Slava Malamud, a U.S. based-correspondent for a competing Russian sports publication, Sport Express, agreed. He and Chesnokov cover the Capitals' home games on a regular basis.

"The Washington Capitals have officially become Russia's most popular team outside of Russia," Malamud said. "It could even be Russia's most popular hockey team, period, because everyone roots for them. Every year, Russians follow the NHL playoffs, hoping that a team with a lot of Russians will get knocked out so they can play in the World Championships. This year, they love the Caps so much, fans don't care about the national team. They want them to win the Stanley Cup."

The games will be broadcast in Russia, beginning at 3 a.m. in Moscow. But that hasn't stopped fans from booking tables at a popular Moscow sports pub, Sportland, to watch them, according to Chesnokov.
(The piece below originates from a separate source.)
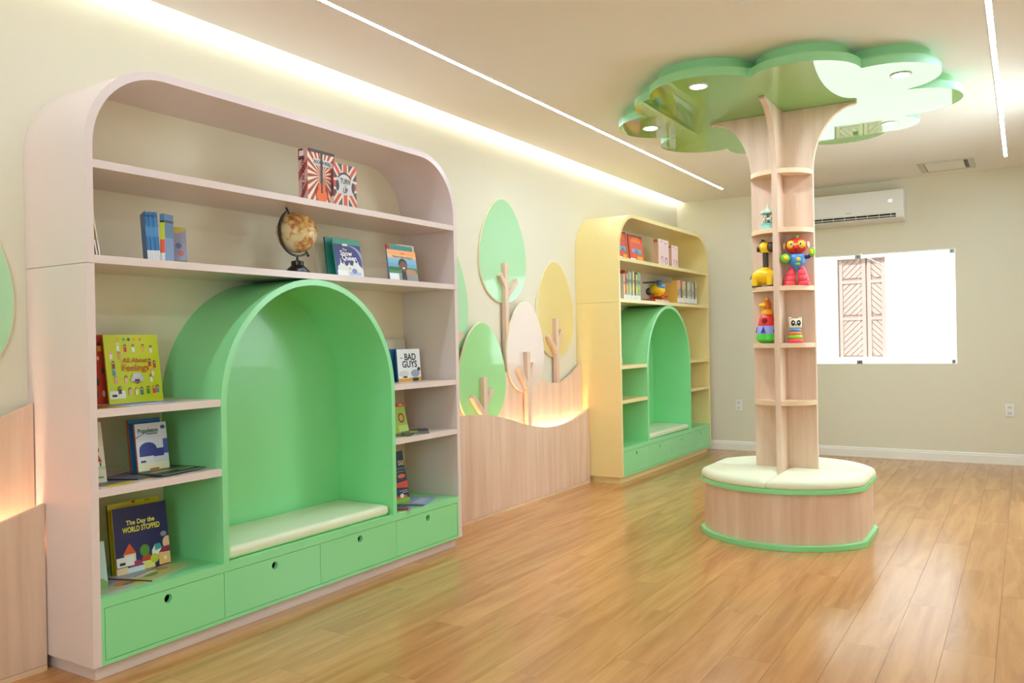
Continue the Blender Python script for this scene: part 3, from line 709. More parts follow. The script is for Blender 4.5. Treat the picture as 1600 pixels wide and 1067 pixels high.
# ---- left bay, upper short shelf
book('red picture book half hidden behind the lime-yellow cover', (0.145, 0.118, L1), 0.16, 0.268, 0.010, (192, 58, 42), tilt=6, art=[((60, 36, 30), ell(0.55, 0.86, 0.05, 0.04)), ((222, 170, 60), rect(0.5, 0.76, 0.6, 0.84)), ((60, 60, 40), ell(0.45, 0.32, 0.04, 0.06)), ((90, 70, 40), ell(0.6, 0.48, 0.04, 0.05)), ((232, 190, 160), ell(0.5, 0.66, 0.03, 0.03)), ((60, 80, 40), ell(0.4, 0.14, 0.04, 0.05)), ((232, 190, 160), ell(0.58, 0.15, 0.04, 0.05))])
LIME = (204, 214, 24)
fa = [((236, 234, 226), rect(0.02, 0.07, 0.30, 0.18)), ((40, 40, 44), rect(0.06, 0.095, 0.15, 0.13))]
for u, v, c in ((0.25, .93, (224, 170, 90)), (0.36, .93, (90, 190, 80)), (0.45, .93, (40, 90, 150)), (0.55, .93, (236, 160, 60)), (0.66, .93, (236, 130, 70))): fa.append((c, ell(u, v, 0.028, 0.024)))
rnd = random.Random(3)
for u, v, c1_, c2_ in ((.24, .82, WHT, WHT), (.37, .80, (206, 60, 50), (60, 40, 36)), (.52, .80, WHT, (90, 60, 40)), (.70, .80, (230, 180, 60), (60, 50, 40)), (.85, .78, (240, 236, 220), (40, 36, 36)), (.10, .70, WHT, (226, 180, 140)), (.25, .69, (224, 150, 130), (190, 110, 70)), (.80, .58, (206, 40, 60), (40, 30, 30)), (.89, .55, (206, 60, 60), (30, 30, 30)), (.13, .56, (120, 80, 40), (90, 60, 40)), (.13, .46, (60, 150, 190), (50, 120, 160)), (.15, .34, (232, 160, 150), (210, 130, 110)), (.33, .34, (232, 190, 140), (60, 40, 34)), (.80, .34, WHT, (80, 40, 40)), (.84, .43, (240, 220, 200), (220, 160, 150)), (.38, .16, (220, 170, 150), (110, 80, 60)), (.50, .16, (240, 220, 190), (206, 110, 60)), (.60, .16, (40, 130, 130), (50, 40, 40)), (.72, .17, (60, 140, 60), (40, 34, 34)), (.83, .17, (214, 60, 70), (210, 130, 60)), (.90, .18, (120, 140, 180), (40, 34, 34)), (.20, .19, (70, 60, 56), (60, 44, 40))):
    fa.append((c1_, rect(u - .025, v - .055, u + .025, v + .02))); fa.append((c2_, ell(u, v + .035, .026, .024, 10))); fa.append(((228, 186, 150), ell(u, v + .028, .016, .016, 8)))
fa += [((196, 206, 216), [(0.40, 0.31), (0.47, 0.43), (0.60, 0.43), (0.67, 0.31)]), ((60, 60, 130), ell(0.53, 0.31, 0.05, 0.04)), ((230, 110, 40), rect(0.47, 0.285, 0.60, 0.30)), ((236, 200, 160), ell(0.53, 0.36, 0.03, 0.025))]
book('lime-yellow picture book covered in small figures, on the upper short shelf', (0.176, 0.212, L1), 0.232, 0.268, 0.008, LIME, (170, 180, 20), tilt=8, art=fa,
     titles=[('All About', 0.52, 0.615, 0.027, (206, 84, 26), {'bold': 0.0004, 'shear': 0.1}), ('Feelings', 0.52, 0.505, 0.037, (206, 84, 26), {'bold': 0.0005, 'shear': 0.1})])
def flat(label, x, y, w, h, z, th, yaw, cover, art=(), spine=None, group=None, name='picture_book'):
    """book lying on its back cover; (x,y) is its centre"""
    t = book(label, (0, 0, 0), w, h, th, cover, spine, 90, yaw, art=art, group=group, name=name)
    M = t.rotation_euler.to_matrix()
    c = M @ Vector((-th, w / 2, h / 2))
    t.location = (x - c.x, y - c.y, z + 0.0003)
    return t
flat('thin blue and white picture book lying flat before the lime-yellow cover', 0.278, 0.262, 0.24, 0.16, L1, 0.012, 7, (120, 150, 210), [((230, 190, 60), rect(0, 0, 0.06, 1)), ((214, 222, 240), rect(0.1, 0.1, 0.9, 0.4))], (120, 150, 210))
flat('thin red-brown picture book lying flat at the left end of the upper short shelf', 0.29, 0.105, 0.12, 0.19, L1, 0.006, -3, (150, 70, 50), [((200, 150, 60), rect(0, 0, 1, 0.2))])
# ---- left bay, lower short shelf
book('blue and orange reader standing behind the pale couch cover', (0.175, 0.300, L2), 0.140, 0.212, 0.012, (40, 116, 176), (190, 84, 36), tilt=6, art=[((30, 90, 150), rect(0, 0.9, 1, 0.93))])
book('pale reader with a blue couch on its cover, on the lower short shelf', (0.215, 0.302, L2), 0.138, 0.196, 0.010, (214, 218, 232), (196, 90, 50), tilt=7, art=[
    ((234, 232, 196), rect(0, 0, 1, 0.20)), ((150, 160, 200), [(0, 0.70), (0.3, 0.80), (0.3, 0.82), (0, 0.74)]), ((46, 56, 140), ell(0.36, 0.48, 0.28, 0.14)), ((46, 56, 140), rect(0.08, 0.32, 0.85, 0.48)), ((70, 80, 160), rect(0.85, 0.36, 1, 0.66)), ((60, 90, 150), ell(0.88, 0.90, 0.08, 0.04)), ((226, 226, 230), rect(0.03, 0.20, 0.52, 0.34)), ((60, 60, 70), rect(0.10, 0.22, 0.26, 0.26)), ((190, 50, 40), rect(0.36, 0.06, 0.66, 0.09)), ((70, 70, 96), rect(0.36, 0.775, 0.70, 0.795))],
    titles=[('Poppleton', 0.40, 0.85, 0.024, (50, 104, 52), {'bold': 0.0006, 'squeeze': 0.9})])
book('white picture book with a girl in red, leaning in the left bay', (0.245, 0.040, L2), 0.105, 0.225, 0.006, (228, 226, 210), tilt=12, yaw=-8, art=[((90, 50, 36), ell(0.72, 0.54, 0.12, 0.07)), ((232, 190, 150), ell(0.72, 0.53, 0.07, 0.045)), ((200, 50, 44), [(0.62, 0.34), (0.9, 0.34), (0.78, 0.48), (0.68, 0.48)]), ((40, 40, 40), rect(0.66, 0.27, 0.70, 0.33)), ((40, 40, 40), rect(0.82, 0.27, 0.86, 0.33)), ((190, 214, 180), rect(0, 0.22, 1, 0.26)), ((96, 136, 66), rect(0.35, 0.075, 0.9, 0.10))],
     titles=[('ie', 0.70, 0.80, 0.05, (50, 46, 50), {'bold': 0.0005})])
flat('yellow and grey magazine lying flat at the left of the lower short shelf', 0.285, 0.165, 0.20, 0.15, L2, 0.005, 12, (214, 196, 60), [((140, 140, 150), rect(0, 0.3, 0.8, 1)), ((230, 226, 220), rect(0.6, 0.0, 0.75, 0.3))])
flat('slate-violet magazine lying under the dark green one', 0.225, 0.285, 0.22, 0.15, L2 + 0.0055, 0.004, 24, (120, 116, 140), [((60, 50, 90), rect(0, 0, 1, 0.1))], (40, 34, 60))
flat('dark green magazine, topmost of the pile before the couch cover', 0.265, 0.395, 0.22, 0.17, L2 + 0.010, 0.005, 8, (52, 70, 56), [((190, 180, 90), rect(0.1, 0.35, 0.55, 0.55)), ((90, 140, 70), rect(0.5, 0.3, 0.95, 0.6)), ((150, 190, 160), rect(0.6, 0.2, 0.9, 0.32)), ((120, 110, 60), ell(0.4, 0.7, 0.12, 0.1))])
# ---- left bay, bench top
book('yellow-topped picture book behind the navy village cover', (0.150, 0.226, ZB), 0.222, 0.272, 0.008, (222, 200, 30), (30, 30, 30), tilt=6, art=[((190, 50, 40), ell(0.5, 0.985, 0.035, 0.02)), ((120, 110, 30), rect(0.72, 0.97, 0.82, 0.985))])
book('navy picture book with a village of little houses on the bench top', (0.188, 0.222, ZB), 0.226, 0.258, 0.008, (34, 34, 92), (214, 196, 60), tilt=7, yaw=-3, art=[
    ((230, 220, 196), rect(0.15, 0.14, 0.36, 0.30)), ((222, 84, 36), [(0.13, 0.30), (0.26, 0.46), (0.37, 0.30)]), ((80, 140, 50), ell(0.53, 0.31, 0.09, 0.09)), ((206, 64, 36), [(0.46, 0.16), (0.64, 0.16), (0.62, 0.24), (0.48, 0.22)]), ((236, 236, 230), [(0.66, 0.2), (0.84, 0.2), (0.84, 0.30), (0.72, 0.36), (0.66, 0.28)]), ((60, 160, 170), [(0.72, 0.27), (0.86, 0.29), (0.82, 0.37), (0.72, 0.37)]),
    ((236, 190, 160), ell(0.97, 0.36, 0.10, 0.10)), ((150, 34, 84), [(0.78, 0.22), (1.0, 0.24), (1.0, 0.31), (0.86, 0.30)]), ((240, 190, 120), rect(0.78, 0.04, 1.0, 0.22)), ((236, 226, 130), rect(0.40, 0.03, 0.70, 0.15)), ((196, 206, 60), ell(0.70, 0.16, 0.08, 0.07)), ((160, 50, 110), [(0.22, 0.10), (0.50, 0.10), (0.42, 0.19), (0.30, 0.18)]), ((206, 230, 226), rect(0.20, 0.0, 0.50, 0.10)), ((236, 214, 170), rect(0.0, 0.0, 0.20, 0.12)), ((236, 236, 230), rect(0.01, 0.13, 0.32, 0.27)), ((40, 40, 44), rect(0.06, 0.155, 0.16, 0.195)), ((140, 140, 150), ell(0.90, 0.50, 0.06, 0.04)), ((236, 236, 220), ell(0.90, 0.13, 0.03, 0.03))],
    titles=[('The Day the', 0.49, 0.76, 0.026, (232, 226, 120), {'bold': 0.0006, 'squeeze': 0.9}), ('WORLD STOPPED', 0.50, 0.655, 0.029, (232, 226, 70), {'bold': 0.0007, 'squeeze': 0.66})])
book('pale blue picture book leaning at the left end of the bench top', (0.262, 0.044, ZB), 0.088, 0.17, 0.006, (190, 214, 214), tilt=12, yaw=-10, art=[((130, 180, 110), ell(0.4, 0.0, 0.7, 0.26)), ((60, 90, 100), rect(0.2, 0.55, 0.7, 0.57)), ((60, 90, 100), rect(0.2, 0.62, 0.75, 0.64))])
cartoon = [((170, 176, 196), rect(0, 0.55, 1, 1)), ((190, 200, 130), rect(0, 0, 1, 0.45)), ((206, 130, 70), ell(0.65, 0.35, 0.12, 0.1)), ((120, 160, 80), ell(0.3, 0.3, 0.15, 0.12)), ((226, 220, 196), rect(0.05, 0.35, 0.5, 0.55)), ((60, 60, 60), rect(0.1, 0.5, 0.9, 0.53))]
flat('landscape picture book lying flat under its twin at the bench end', 0.265, 0.165, 0.21, 0.17, ZB, 0.005, 14, (190, 196, 170), [((214, 140, 70), ell(0.6, 0.4, 0.2, 0.15)), ((96, 130, 120), ell(0.65, 0.3, 0.15, 0.08)), ((160, 170, 180), rect(0, 0.6, 1, 1)), ((200, 210, 90), rect(0.5, 0, 1, 0.15))], (120, 60, 50))
flat('landscape picture book lying on top, before the navy village cover', 0.225, 0.335, 0.24, 0.19, ZB + 0.0055, 0.006, 20, (180, 186, 150), cartoon, (130, 60, 50))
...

Russians visiting the United States in recent weeks, Chesnokov said, have been stocking up on Capitals apparel and selling it for huge markups upon returning home.
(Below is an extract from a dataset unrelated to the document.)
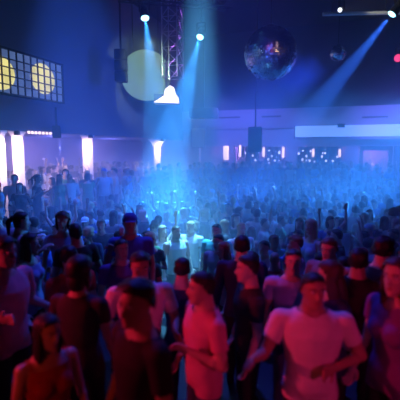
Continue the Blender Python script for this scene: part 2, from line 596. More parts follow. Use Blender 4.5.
# mirror balls
def mirror_ball(loc, rad, nlat, label):
    def fn(bm):
        r2 = random.Random(3)
        for i in range(nlat):
            a0, a1 = -math.pi / 2 + math.pi * i / nlat, -math.pi / 2 + math.pi * (i + 1) / nlat
            am = (a0 + a1) / 2
            n = max(4, int(2 * nlat * math.cos(am)))
            for j in range(n):
                b0, b1 = 2 * math.pi * j / n, 2 * math.pi * (j + 1) / n
                bm_ = (b0 + b1) / 2
                nrm = Vector((math.cos(am) * math.cos(bm_), math.cos(am) * math.sin(bm_), math.sin(am)))
                tilt = Vector((r2.gauss(0, 1), r2.gauss(0, 1), r2.gauss(0, 1))) * .10
                q = []
                for aa, bb in ((a0, b0), (a0, b1), (a1, b1), (a1, b0)):
                    v = Vector((math.cos(aa) * math.cos(bb), math.cos(aa) * math.sin(bb), math.sin(aa)))
                    c = nrm * math.cos((a1 - a0) / 2)
                    v = c + (v - c) * .95
                    v += nrm * (v - c).dot(tilt)
                    q.append(bm.verts.new(v * rad))
                try:
                    bm.faces.new(q)
                except ValueError:
                    pass
    o = empty('mirror_ball', loc)
    tag(o, label, 'mirror ball')
    bobj('core', lambda bm: ellipsoid(bm, (0, 0, 0), (rad * .975,) * 3, None, 32, 20), M_black, o, True)
    bobj('mirror_tiles', fn, M_mirror, o)
    bobj('top_cap', lambda bm: lathe(bm, [(rad * .16, rad * .96), (rad * .16, rad * 1.03), (rad * .07, rad * 1.08)], 16), M_black, o)
    bobj('motor', lambda bm: lathe(bm, [(.11, CEIL - loc[2] - .22), (.11, CEIL - loc[2])], 16), M_black, o)
    bobj('hanging_chain', lambda bm: tube(bm, (0, 0, rad), (0, 0, CEIL - loc[2] - .1), .012, 6), M_black, o)
    return o


mirror_ball(at(270.5, 53.5, 9.0), 26 / 400 * 9.0, 34, 'big mirror ball hanging high over the dance floor')
mirror_ball(at(338, 53, 13.0), 8 / 400 * 13.0, 14, 'small dark mirror ball under the ceiling pipe')


# lamp fixtures
def lamp(loc, target, label, lens_mat, rad=.13, name='spotlight', hang=True):
    loc, target = Vector(loc), Vector(target)
    d = (target - loc).normalized()
    o = tag(empty(name, loc), label, 'lamp')
    q = d.to_track_quat('Z', 'Y').to_matrix().to_4x4()
    bobj('lamp_body', lambda bm: lathe(bm, [(rad * .55, -.42), (rad * .8, -.40), (rad * 1.05, -.2), (rad * 1.1, -.02), (rad * 1.1, .0), (rad * .95, .0)], 20, q), M_black, o, True)
    bobj('lens', lambda bm: lathe(bm, [(rad * .95, -.01), (rad * .9, .02), (rad * .5, .035)], 20, q), lens_mat, o, True)

    def yoke(bm):
        u = d.cross(Vector((0, 0, 1))).normalized()
        c = -d * .2
        for s in (-1, 1):
            tube(bm, c + u * s * rad * 1.15, c + u * s * rad * 1.2 + Vector((0, 0, .34)), .02, 6)
        tube(bm, c - u * rad * 1.2 + Vector((0, 0, .34)), c + u * rad * 1.2 + Vector((0, 0, .34)), .02, 6)
        tube(bm, c + Vector((0, 0, .34)), c + Vector((0, 0, .46)), .035, 8)
    bobj('yoke', yoke, M_black, o)
    if hang:
        bobj('hanging_pipe', lambda bm: tube(bm, -d * .2 + Vector((0, 0, .44)), Vector((-d.x * .2, -d.y * .2, CEIL - loc.z)), .025, 8), M_black, o)
    return o


BLUE = (0.03, 0.16, 1.0)
CYAN = (0.04, 0.36, 1.0)
DEEP = (0.015, 0.05, 1.0)


def beam_lamp(px, py, t, tx, ty, tt, label, energy, size, color=CYAN, mat_=M_lens):
    a, b = at(px, py, t), at(tx, ty, tt)
    lamp(a, b, label, mat_)
    d = (b - a).normalized()
    return spot(a + d * .08, b, color, energy, size, .35, .05, 'beam')


beam_lamp(145, 18, 12.0, 172, 215, 10.5, 'bright blue-white beam lamp over the round screen', 22000, 17)
beam_lamp(200, 37, 14.0, 150, 215, 11.0, 'bright blue-white beam lamp shining down between screen and mirror ball', 25000, 17)
beam_lamp(392, 14, 12.0, 250, 190, 13.0, 'bright blue beam lamp on the ceiling pipe, aimed down and away', 24000, 14, BLUE)
a = at(340, 10, 12.0)
lamp(a, a + Vector((-.2, -1, -.25)), 'small white lamp at the end of the ceiling pipe', M_lensw, .07)
PL = a.copy()
a = at(398, 58, 13.0)
lamp(a, a + Vector((-.5, -1, -.25)), 'small glowing red lamp at the picture edge', M_lensr, .13)

# ceiling pipe carrying the lamps
A, B = at(322, 9.5, 12.2), at(440, 7, 12.2)
pipe = tag(empty('lighting_pipe', A), 'pale metal lighting pipe under the ceiling between two lamps', 'pipe')
bobj('pipe_tube', lambda bm: tube(bm, (0, .45, .0), B - A + Vector((0, .45, .0)), .06, 12), M_pipe, pipe)
for f_ in (.08, .55, .95):
    q = (B - A) * f_
    bobj('hanging_wire', lambda bm: tube(bm, q + Vector((0, .45, 0)), Vector((q.x, q.y + .45, CEIL - A.z)), .015, 6), M_black, pipe)


spot(PL + Vector((-.1, -.35, -.05)), at(385, 8, 12.2), (1.0, .95, .8), 120, 40, .8, .03, 'pipe_light')


# trusses
def truss(a, b, w, label, n, hang=True, m=None):
    a, b = Vector(a), Vector(b)
    m = m or M_alu
    o = tag(empty('lighting_truss', a), label, 'truss')
    d = b - a
    u, v = frame_of(d)
    offs = [(u * sx + v * sy) * w / 2 for sx, sy in ((-1, -1), (1, -1), (1, 1), (-1, 1))]
    for q in offs:
        bobj('chord', lambda bm: tube(bm, q, d + q, .028, 8), m, o)

    def lat(bm):
        for k in range(n):
            for i in range(4):
                p0, p1 = offs[i], offs[(i + 1) % 4]
                tube(bm, p0 + d * k / n, p1 + d * (k + 1) / n, .012, 5)
                tube(bm, p0 + d * k / n, p1 + d * k / n, .012, 5)
    bobj('bracing', lat, m, o)
    if not hang:
        bobj('hanging_clamp', lambda bm: box(bm, d - Vector((w * .6, w * .6, .02)), d + Vector((w * .6, w * .6, .02))), M_black, o)
    if hang:
        for f_ in (.05, .95):
            q = d * f_
            bobj('hanging_wire', lambda bm: tube(bm, q, Vector((q.x, q.y, CEIL - a.z)), .015, 6), M_black, o)
    return o


A = at(173, 78, 15.5)
truss(A, (A.x, A.y, CEIL - .02), .62, 'upright purple-lit truss tower hanging between the two beam lamps', 7, False)
A, B = at(120, 3, 12.8), at(228, 20, 15.2)
truss(A + Vector((0, 0, .3)), B + Vector((0, 0, .6)), .4, 'long dark truss under the ceiling above the two beam lamps', 10, True, M_black)

# ================================================================ PEOPLE
def remesh(bm, vox, smooth_it=3):
    me = bpy.data.meshes.new('raw')
    bmesh.ops.recalc_face_normals(bm, faces=bm.faces)
    bm.to_mesh(me)
    bm.free()
    o = bpy.data.objects.new('raw', me)
    COL.objects.link(o)
    md = o.modifiers.new('r', 'REMESH')
    md.mode = 'VOXEL'
    md.voxel_size = vox
    dg = bpy.context.evaluated_depsgraph_get()
    out = bpy.data.meshes.new_from_object(o.evaluated_get(dg))
    bpy.data.objects.remove(o)
    bpy.data.meshes.remove(me)
    n = len(out.vertices)
    co = np.empty(n * 3)
    out.vertices.foreach_get('co', co)
    co = co.reshape(-1, 3)
    ed = np.empty(len(out.edges) * 2, dtype=np.int32)
    out.edges.foreach_get('vertices', ed)
    ed = ed.reshape(-1, 2)
    co = lap(co, ed, smooth_it)
    nf = len(out.polygons)
    ls = np.empty(nf, np.int32)
    out.polygons.foreach_get('loop_total', ls)
    lv = np.empty(len(out.loops), np.int32)
    out.loops.foreach_get('vertex_index', lv)
    faces = np.split(lv, np.cumsum(ls)[:-1])
    bpy.data.meshes.remove(out)
    return co, ed, faces


def lap(co, ed, it, lam=.5, fix=None):
    n = len(co)
    cnt = np.zeros(n)
    np.add.at(cnt, ed[:, 0], 1)
    np.add.at(cnt, ed[:, 1], 1)
    cnt[cnt == 0] = 1
    for _ in range(it):
        s = np.zeros_like(co)
        np.add.at(s, ed[:, 0], co[ed[:, 1]])
        np.add.at(s, ed[:, 1], co[ed[:, 0]])
        nw = co + lam * (s / cnt[:, None] - co)
        if fix is not None:
            nw[fix] = co[fix]
        co = nw
    return co


def vnormals(co, faces):
    q = np.array([f if len(f) == 4 else np.append(f, f[-1]) for f in faces])
    nn = np.cross(co[q[:, 2]] - co[q[:, 0]], co[q[:, 3]] - co[q[:, 1]])
    out = np.zeros_like(co)
    for k in range(4):
        np.add.at(out, q[:, k], nn)
    return out / (np.linalg.norm(out, axis=1)[:, None] + 1e-12)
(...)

Backstrom's outstanding rookie campaign, coupled with the Capitals' thrilling late-season playoff push, has received big play in Sweden, particularly in his home town of Gavle, where a local paper has a blog dedicated to Backstrom, called Backisbloggen. It has received 50,000 page views since the start of the season, according to sports writer Magnus Hagerborn. Hagerborn said tonight's game will be broadcast live in Sweden.

"The NHL playoffs are always big in Sweden, it's always been. People were definitely rooting for the Capitals to make the playoffs, the Rangers, too, and all of the teams with a lot of Swedes," said Henrik Ek, a New York-based freelance journalist who writes for several Swedish publications. "The day they got in, the headlines were, 'Backstrom makes the playoffs' and 'Backstrom did it.' The tabloids have had stories on him. He's a big story right now."

All the attention they're getting back home is not lost on the players or their coach.

"There's a good reason to gravitate toward us," said Coach Bruce Boudreau, who grew up in Toronto. "I talked to people back home and everyone back in Canada. It's a Cinderella story they don't want to end."